[BEGIN Data shown]
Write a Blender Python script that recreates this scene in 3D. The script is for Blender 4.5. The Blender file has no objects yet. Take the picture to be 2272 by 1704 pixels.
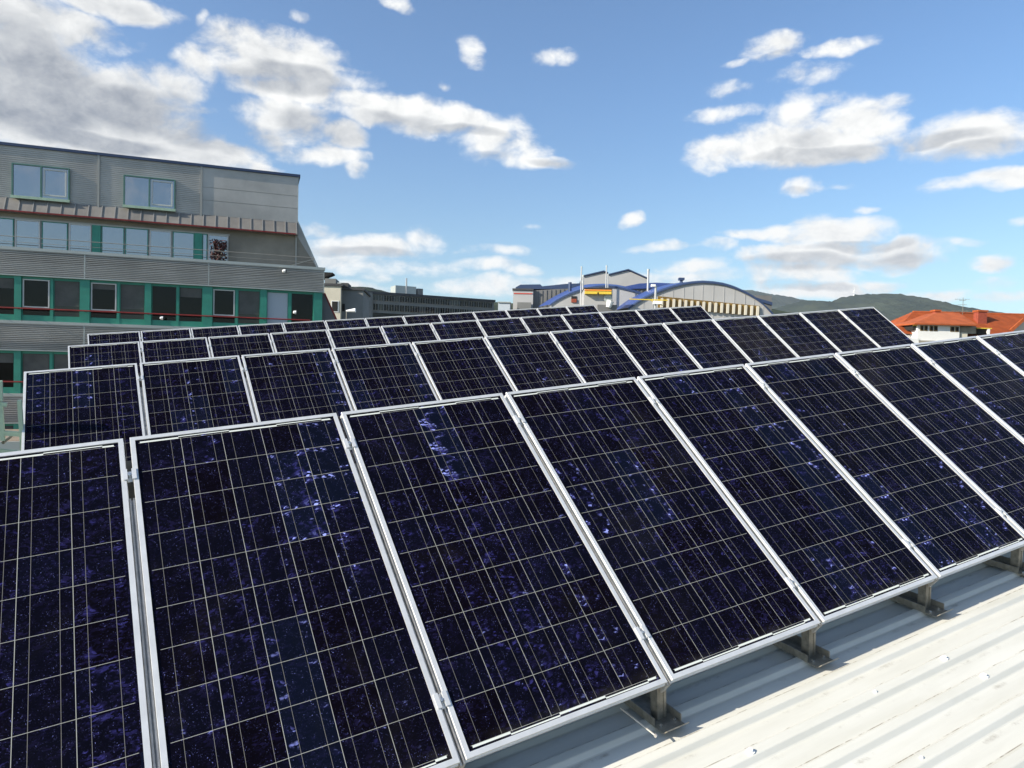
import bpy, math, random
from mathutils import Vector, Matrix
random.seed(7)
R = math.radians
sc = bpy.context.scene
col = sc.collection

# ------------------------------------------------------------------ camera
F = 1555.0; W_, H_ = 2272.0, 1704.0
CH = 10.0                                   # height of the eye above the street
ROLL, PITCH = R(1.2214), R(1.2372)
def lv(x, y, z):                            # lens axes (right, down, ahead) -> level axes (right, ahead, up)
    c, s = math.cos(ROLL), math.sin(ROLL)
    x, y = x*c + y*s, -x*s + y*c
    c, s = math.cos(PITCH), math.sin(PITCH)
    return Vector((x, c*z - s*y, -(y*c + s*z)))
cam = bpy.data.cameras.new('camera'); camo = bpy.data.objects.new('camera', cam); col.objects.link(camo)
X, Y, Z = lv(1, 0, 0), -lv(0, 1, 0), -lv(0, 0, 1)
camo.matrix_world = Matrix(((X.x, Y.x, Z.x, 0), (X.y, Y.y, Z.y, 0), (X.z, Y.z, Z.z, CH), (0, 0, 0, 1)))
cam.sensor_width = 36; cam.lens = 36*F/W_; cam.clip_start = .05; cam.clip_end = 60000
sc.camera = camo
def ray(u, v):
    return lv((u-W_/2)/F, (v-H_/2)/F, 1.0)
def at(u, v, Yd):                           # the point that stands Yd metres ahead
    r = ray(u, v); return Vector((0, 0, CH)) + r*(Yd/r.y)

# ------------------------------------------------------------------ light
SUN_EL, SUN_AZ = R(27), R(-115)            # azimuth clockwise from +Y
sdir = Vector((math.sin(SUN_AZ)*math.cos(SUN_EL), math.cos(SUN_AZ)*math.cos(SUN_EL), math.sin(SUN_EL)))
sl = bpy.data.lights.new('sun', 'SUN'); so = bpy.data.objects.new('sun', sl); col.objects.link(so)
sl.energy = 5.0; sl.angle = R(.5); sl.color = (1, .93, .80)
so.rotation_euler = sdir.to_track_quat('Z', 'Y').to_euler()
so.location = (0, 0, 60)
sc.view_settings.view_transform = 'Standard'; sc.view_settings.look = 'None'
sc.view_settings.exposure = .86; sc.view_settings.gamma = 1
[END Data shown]
§ Your goal: Scan the material above for the string "that" and report each line where you find it.

§ The reply:
Write a Blender Python script that recreates this scene in 3D. The script is for Blender 4.5. The Blender file has no objects yet. Take the picture to be 2272 by 1704 pixels.
def at(u, v, Yd):                           # the point that stands Yd metres ahead